メールで D. スミルノフから『弦楽四重奏のための La Divina Commedia』(2009)YouTube 動画の案内をもらった。この曲は,ドミトリ・スミルノフ,エレーナ・フィルソヴァ,アリサ・フィルソヴァがそれぞれダンテ・アリギエーリの『神曲』の地獄編,煉獄編,天国編に基づいて作曲したものである。先週 2 月 19 日にロンドン・キングズ・プレイスで開かれたダンテ弦楽四重奏団の演奏会 Russian Connections 3 での録音である。
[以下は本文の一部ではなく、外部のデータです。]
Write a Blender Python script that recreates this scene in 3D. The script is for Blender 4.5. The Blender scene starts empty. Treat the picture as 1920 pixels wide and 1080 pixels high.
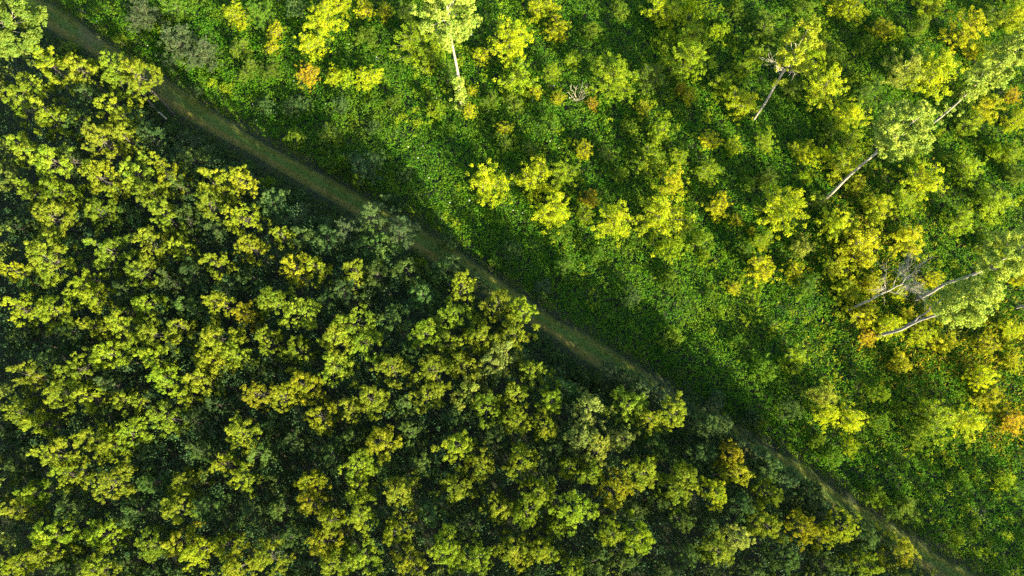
import bpy, math, random
import numpy as np

# ------------------------------------------------------------------ camera, light, exposure
S = bpy.context.scene
C = S.collection
F = 1400.0                      # focal length in pixels of a 1920 wide frame
TILT = math.atan(360.0 / F)     # the nadir sits 360 px below the middle of the frame
H = 80.0                        # drone height above the ground
cam_d = bpy.data.cameras.new('camera')
cam = bpy.data.objects.new('camera', cam_d)
C.objects.link(cam)
cam_d.sensor_width = 36.0
cam_d.lens = 36.0 * F / 1920.0
cam_d.clip_start = 0.5
cam_d.clip_end = 4000
cam.location = (0, 0, H)
cam.rotation_euler = (TILT, 0, 0)
S.camera = cam

SUN_EL = math.radians(20.5)
SUN_AZ = (0.60, -0.80)          # the sun stands towards the lower right of the picture
world = bpy.data.worlds.new('World')
S.world = world
world.use_nodes = True
wn = world.node_tree
wn.nodes.clear()
sky = wn.nodes.new('ShaderNodeTexSky')
sky.sky_type = 'NISHITA'
sky.sun_disc = False
sky.sun_elevation = SUN_EL
sky.sun_rotation = math.atan2(SUN_AZ[0], SUN_AZ[1])
bgn = wn.nodes.new('ShaderNodeBackground')
bgn.inputs['Strength'].default_value = 0.105
wo = wn.nodes.new('ShaderNodeOutputWorld')
wn.links.new(sky.outputs[0], bgn.inputs['Color'])
wn.links.new(bgn.outputs[0], wo.inputs['Surface'])

sun_d = bpy.data.lights.new('sun', 'SUN')
sun_d.energy = 5.0
sun_d.angle = math.radians(0.5)
sun_d.color = (1.0, 0.91, 0.60)
sun = bpy.data.objects.new('sun', sun_d)
C.objects.link(sun)
from mathutils import Vector, Matrix
ce = math.cos(SUN_EL)
sdir = Vector((SUN_AZ[0] * ce, SUN_AZ[1] * ce, math.sin(SUN_EL)))
sun.rotation_euler = sdir.to_track_quat('Z', 'Y').to_euler()
sun.location = (0, 0, 60)

S.view_settings.view_transform = 'Standard'
S.view_settings.look = 'None'
S.view_settings.gamma = 1
S.view_settings.use_curve_mapping = False
S.view_settings.exposure = 2.45
S.render.engine = 'CYCLES'
S.cycles.max_bounces = 6
S.cycles.diffuse_bounces = 3
S.cycles.transmission_bounces = 4
S.cycles.use_denoising = False

rng = np.random.default_rng(11)
random.seed(11)
ct, st = math.cos(TILT), math.sin(TILT)


def at(px, py, z=0.0):
    """world point seen at pixel (px, py) of the 1920x1080 photograph at height z"""
    dx, dy = (px - 960) / F, (540 - py) / F
    wy, wz = dy * ct + st, dy * st - ct
    t = (z - H) / wz
    return np.array([dx * t, wy * t, z])


def proj(p):
    p = np.atleast_2d(p)
    y, z = p[:, 1], p[:, 2] - H
    cy, cz = y * ct + z * st, -y * st + z * ct
    return 960 + F * p[:, 0] / -cz, 540 - F * cy / -cz


def m_per_px(p):
    return (p[1] * st - (p[2] - H) * ct) / F


# ------------------------------------------------------------------ materials
def new_mat(name):
    m = bpy.data.materials.new(name)
    m.use_nodes = True
    m.node_tree.nodes.clear()
    return m, m.node_tree


def leaf_mat(name, base=None, yellow=(0.27, 0.29, 0.010), trans=0.42, ymix=0.25, noise_yellow=None):
    """leaf: colour from the object (or base), tone varies leaf by leaf, thin and translucent"""
    m, t = new_mat(name)
    N, L = t.nodes.new, t.links.new
    out = N('ShaderNodeOutputMaterial')
    att = N('ShaderNodeAttribute'); att.attribute_name = 'tone'
    if base is None:
        oi = N('ShaderNodeObjectInfo')
        col = oi.outputs['Color']
    else:
        rgb = N('ShaderNodeRGB'); rgb.outputs[0].default_value = (*base, 1)
        col = rgb.outputs[0]
    if noise_yellow:
        geo = N('ShaderNodeNewGeometry')
        nz = N('ShaderNodeTexNoise'); nz.inputs['Scale'].default_value = noise_yellow[0]
        nz.inputs['Detail'].default_value = 4
        L(geo.outputs['Position'], nz.inputs['Vector'])
        rp = N('ShaderNodeValToRGB')
        rp.color_ramp.elements[0].position = noise_yellow[1]
        rp.color_ramp.elements[1].position = noise_yellow[2]
        L(nz.outputs[0], rp.inputs[0])
        mx0 = N('ShaderNodeMix'); mx0.data_type = 'RGBA'
        L(rp.outputs[0], mx0.inputs[0]); L(col, mx0.inputs[6])
        mx0.inputs[7].default_value = (*noise_yellow[3], 1)
        col = mx0.outputs[2]
    # whole sprays differ a little in hue
    gp = N('ShaderNodeNewGeometry')
    nv = N('ShaderNodeTexNoise'); nv.inputs['Scale'].default_value = 0.9; nv.inputs['Detail'].default_value = 3
    L(gp.outputs['Position'], nv.inputs['Vector'])
    hr = N('ShaderNodeMapRange'); hr.inputs[1].default_value = 0.3; hr.inputs[2].default_value = 0.7
    hr.inputs[3].default_value = 0.478; hr.inputs[4].default_value = 0.522
    vr = N('ShaderNodeMapRange'); vr.inputs[1].default_value = 0.3; vr.inputs[2].default_value = 0.7
    vr.inputs[3].default_value = 1.15; vr.inputs[4].default_value = 0.80
    L(nv.outputs[0], hr.inputs[0]); L(nv.outputs[0], vr.inputs[0])
    h0 = N('ShaderNodeHueSaturation')
    L(hr.outputs[0], h0.inputs['Hue']); L(vr.outputs[0], h0.inputs['Value']); L(col, h0.inputs['Color'])
    col = h0.outputs[0]
    # a few leaves turned yellow
    rr = N('ShaderNodeMapRange'); rr.inputs[1].default_value = 1.0 - ymix; rr.inputs[2].default_value = 1.0
    rr.inputs[3].default_value = 0; rr.inputs[4].default_value = 0.75
    L(att.outputs['Fac'], rr.inputs[0])
    mx = N('ShaderNodeMix'); mx.data_type = 'RGBA'
    L(rr.outputs[0], mx.inputs[0]); L(col, mx.inputs[6]); mx.inputs[7].default_value = (*yellow, 1)
    val = N('ShaderNodeMapRange'); val.inputs[3].default_value = 0.62; val.inputs[4].default_value = 1.3
    L(att.outputs['Fac'], val.inputs[0])
    hs = N('ShaderNodeHueSaturation')
    L(mx.outputs[2], hs.inputs['Color']); L(val.outputs[0], hs.inputs['Value'])
    pr = N('ShaderNodeBsdfPrincipled')
    pr.inputs['Roughness'].default_value = 0.55
    pr.inputs['Specular IOR Level'].default_value = 0.15
    L(hs.outputs[0], pr.inputs['Base Color'])
    tr = N('ShaderNodeBsdfTranslucent')
    ty = N('ShaderNodeMix'); ty.data_type = 'RGBA'; ty.blend_type = 'MULTIPLY'; ty.inputs[0].default_value = 1
    L(hs.outputs[0], ty.inputs[6]); ty.inputs[7].default_value = (1.5, 1.35, 0.4, 1)
    L(ty.outputs[2], tr.inputs['Color'])
    ms = N('ShaderNodeMixShader'); ms.inputs[0].default_value = trans
    L(pr.outputs[0], ms.inputs[1]); L(tr.outputs[0], ms.inputs[2])
    L(ms.outputs[0], out.inputs['Surface'])
    return m


def bark_mat(name, c1, c2, scale=6.0, stretch=0.25):
    m, t = new_mat(name)
    N, L = t.nodes.new, t.links.new
    out = N('ShaderNodeOutputMaterial'); pr = N('ShaderNodeBsdfPrincipled')
    tc = N('ShaderNodeTexCoord'); mp = N('ShaderNodeMapping')
    mp.inputs['Scale'].default_value = (scale, scale, scale * stretch)
    nz = N('ShaderNodeTexNoise'); nz.inputs['Detail'].default_value = 6; nz.inputs['Scale'].default_value = 1
    rp = N('ShaderNodeValToRGB')
    rp.color_ramp.elements[0].color = (*c1, 1); rp.color_ramp.elements[0].position = 0.35
    rp.color_ramp.elements[1].color = (*c2, 1); rp.color_ramp.elements[1].position = 0.65
    L(tc.outputs['Object'], mp.inputs[0]); L(mp.outputs[0], nz.inputs['Vector'])
    L(nz.outputs[0], rp.inputs[0]); L(rp.outputs[0], pr.inputs['Base Color'])
    pr.inputs['Roughness'].default_value = 0.85
    bp = N('ShaderNodeBump'); bp.inputs['Strength'].default_value = 0.5; bp.inputs['Distance'].default_value = 0.03
    L(nz.outputs[0], bp.inputs['Height']); L(bp.outputs[0], pr.inputs['Normal'])
    L(pr.outputs[0], out.inputs['Surface'])
    return m


M_WOOD = leaf_mat('wood_leaf', trans=0.36, ymix=0.16)
M_SCRUB = leaf_mat('scrub_leaf', trans=0.45, ymix=0.22)
M_TALL = leaf_mat('tall_tree_leaf', trans=0.36, ymix=0.10)
M_COVER = leaf_mat('ground_cover_leaf', base=(0.080, 0.195, 0.005), trans=0.42, ymix=0.10, yellow=(0.11, 0.20, 0.006),
                   noise_yellow=(0.09, 0.50, 0.75, (0.13, 0.21, 0.006)))
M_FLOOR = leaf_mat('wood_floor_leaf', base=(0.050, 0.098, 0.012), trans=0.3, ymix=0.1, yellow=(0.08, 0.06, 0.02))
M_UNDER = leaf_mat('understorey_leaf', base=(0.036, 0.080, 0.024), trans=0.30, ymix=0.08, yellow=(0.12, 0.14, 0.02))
M_SEDGE = leaf_mat('yellow_grass_blade', base=(0.20, 0.20, 0.012), trans=0.45, ymix=0.3, yellow=(0.40, 0.30, 0.02))
M_TURF = leaf_mat('track_grass_blade', base=(0.105, 0.140, 0.008), trans=0.3, ymix=0.2, yellow=(0.14, 0.11, 0.03))
M_PETAL = leaf_mat('white_petal', base=(0.7, 0.7, 0.62), trans=0.3, ymix=0.01, yellow=(0.7, 0.7, 0.5))
M_BARK = bark_mat('grey_brown_bark', (0.035, 0.03, 0.022), (0.09, 0.075, 0.055))
M_PALE = bark_mat('pale_bark', (0.13, 0.11, 0.08), (0.33, 0.28, 0.20), 5)
M_GREYB = bark_mat('grey_bark', (0.10, 0.09, 0.08), (0.25, 0.22, 0.18), 5)
M_DEAD = bark_mat('bleached_dead_bark', (0.16, 0.14, 0.09), (0.33, 0.29, 0.20), 7)


# ------------------------------------------------------------------ mesh helpers
def mesh_np(name, verts, faces, mat, tone=None, smooth=False):
    """verts (n,3), faces (m,4) -> mesh datablock"""
    me = bpy.data.meshes.new(name)
    nv, nf = len(verts), len(faces)
    me.vertices.add(nv)
    me.vertices.foreach_set('co', np.asarray(verts, np.float32).ravel())
    me.loops.add(nf * 4)
    me.loops.foreach_set('vertex_index', np.asarray(faces, np.int32).ravel())
    me.polygons.add(nf)
    me.polygons.foreach_set('loop_start', np.arange(0, nf * 4, 4, dtype=np.int32))
    me.polygons.foreach_set('use_smooth', np.full(nf, smooth))
    me.materials.append(mat)
    if tone is not None:
        a = me.attributes.new('tone', 'FLOAT', 'FACE')
        a.data.foreach_set('value', np.asarray(tone, np.float32))
    me.update(calc_edges=True)
    return me


def unit(v):
    return v / np.maximum(np.linalg.norm(v, axis=-1, keepdims=True), 1e-6)


def leaf_quads(c, nrm, length, width, tone, along=None):
    """rhombic leaves, a little folded"""
    n = len(c)
    nrm = unit(nrm)
    a = rng.normal(size=(n, 3)) if along is None else along + rng.normal(size=(n, 3)) * 0.25
    a = unit(a - nrm * np.sum(a * nrm, 1, keepdims=True))
    b = np.cross(nrm, a)
    L = (length * rng.uniform(0.7, 1.3, n))[:, None]
    W = (width * rng.uniform(0.7, 1.3, n))[:, None]
    v = np.empty((n, 4, 3))
    v[:, 0] = c - a * L * .5
    v[:, 1] = c + b * W * .5 + nrm * W * .18 - a * L * .08
    v[:, 2] = c + a * L * .5 - nrm * L * .12
    v[:, 3] = c - b * W * .5 + nrm * W * .18 - a * L * .08
    return v.reshape(-1, 3), np.arange(n * 4).reshape(-1, 4), tone


def sprays(centres, radii, per, flat=0.7, up=0.45, out=0.7, length=0.18, width=0.12, rnd=0.6, axis=None):
    """leaves clustered round spray centres"""
    n = len(centres)
    idx = np.repeat(np.arange(n), per)
    u = unit(rng.normal(size=(len(idx), 3)))
    rr = rng.uniform(0, 1, len(idx)) ** 0.45
    off = u * (rr * radii[idx])[:, None]
    off[:, 2] *= flat
    c = centres[idx] + off
    nrm = u * out + np.array([0, 0, up]) + rng.normal(size=u.shape) * rnd
    st_ = rng.uniform(0.15, 0.85, n)[idx]
    tone = np.clip(st_ * 0.6 + rng.uniform(0, 1, len(idx)) * 0.4, 0, 1)
    return leaf_quads(c, nrm, length, width, tone, None if axis is None else axis[idx])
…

ダンテの『神曲』は古来,絵画や音楽の源泉である。しかし音楽作品において,三部作全体を採り上げ,しかも弦楽四重奏として表現した例はないはずである。作品はスミルノフ・ファミリーによる共同という,各編において作曲者・性格の異なる三部作である。弦楽四重奏という古典的な形式が統一感をもたらしている。現代音楽の無調性はなかなか大規模形式になじまないと私は思っていたのだけど,この『La Divina Commedia』は,交響詩風の場面転換,地獄界から天上界へと上昇してゆくイメージを描いており,いくばくかロマンティックな音響を特色としている。現代無言オペラとでもいうような味わいがあって,素晴らしい。以下,動画を embed しておく。演奏はダンテ弦楽四重奏団(Krysia Osostowicz - violin, Giles Francis - violin, Judith Busbridge - viola, Bernard Gregor-Smith - cello)である。
INFERNO 地獄編(ドミトリ・スミルノフ作曲):"The Middle of Life", "Entrance to Inferno", "Francesca da Rimini", "The City of Dis", "9-th Circle", "Judecca" が好みである。
- 第一部
- 第二部
PURGATORIO 煉獄編(エレーナ・フィルソヴァ作曲):第二部冒頭のヴィオラのモノローグが印象的である。
- 第一部
- 第二部
PARADISO 天国編(アリサ・フィルソヴァ作曲):イントロダクションのロマンティックなメロディーと,終末の上昇するイメージが色彩豊かで愛らしい。